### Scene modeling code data
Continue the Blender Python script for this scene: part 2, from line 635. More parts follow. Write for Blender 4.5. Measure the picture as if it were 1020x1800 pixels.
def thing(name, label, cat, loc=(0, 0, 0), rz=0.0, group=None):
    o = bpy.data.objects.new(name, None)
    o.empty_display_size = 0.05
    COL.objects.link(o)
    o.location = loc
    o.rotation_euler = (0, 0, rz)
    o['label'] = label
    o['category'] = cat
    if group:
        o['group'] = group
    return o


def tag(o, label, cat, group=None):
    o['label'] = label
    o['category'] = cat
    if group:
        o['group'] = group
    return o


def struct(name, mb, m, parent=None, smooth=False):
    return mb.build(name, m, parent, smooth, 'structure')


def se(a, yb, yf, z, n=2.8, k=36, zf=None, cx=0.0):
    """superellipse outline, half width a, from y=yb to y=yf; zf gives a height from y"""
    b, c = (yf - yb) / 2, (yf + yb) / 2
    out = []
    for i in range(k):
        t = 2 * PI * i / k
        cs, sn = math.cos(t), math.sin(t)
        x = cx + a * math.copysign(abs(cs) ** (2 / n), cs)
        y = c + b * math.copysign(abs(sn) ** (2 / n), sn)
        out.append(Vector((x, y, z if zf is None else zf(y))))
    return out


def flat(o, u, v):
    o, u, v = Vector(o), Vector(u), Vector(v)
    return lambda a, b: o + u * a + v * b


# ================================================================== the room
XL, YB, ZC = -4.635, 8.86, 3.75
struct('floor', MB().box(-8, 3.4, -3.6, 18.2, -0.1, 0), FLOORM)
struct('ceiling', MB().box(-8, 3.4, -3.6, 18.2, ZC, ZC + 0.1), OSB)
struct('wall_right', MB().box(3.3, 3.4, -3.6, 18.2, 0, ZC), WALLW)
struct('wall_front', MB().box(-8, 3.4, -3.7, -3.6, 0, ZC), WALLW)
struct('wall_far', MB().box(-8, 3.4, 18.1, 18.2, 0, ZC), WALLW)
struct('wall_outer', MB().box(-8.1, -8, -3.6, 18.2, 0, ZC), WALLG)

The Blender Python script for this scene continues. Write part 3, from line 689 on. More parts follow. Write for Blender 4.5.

### WRITTEN INSTRUCTION
Select the lines from the entries that include the word "part".

### SOLVED EXERCISE
Continue the Blender Python script for this scene: part 2, from line 635. More parts follow. Write for Blender 4.5. Measure the picture as if it were 1020x1800 pixels.
The Blender Python script for this scene continues. Write part 3, from line 689 on. More parts follow. Write for Blender 4.5.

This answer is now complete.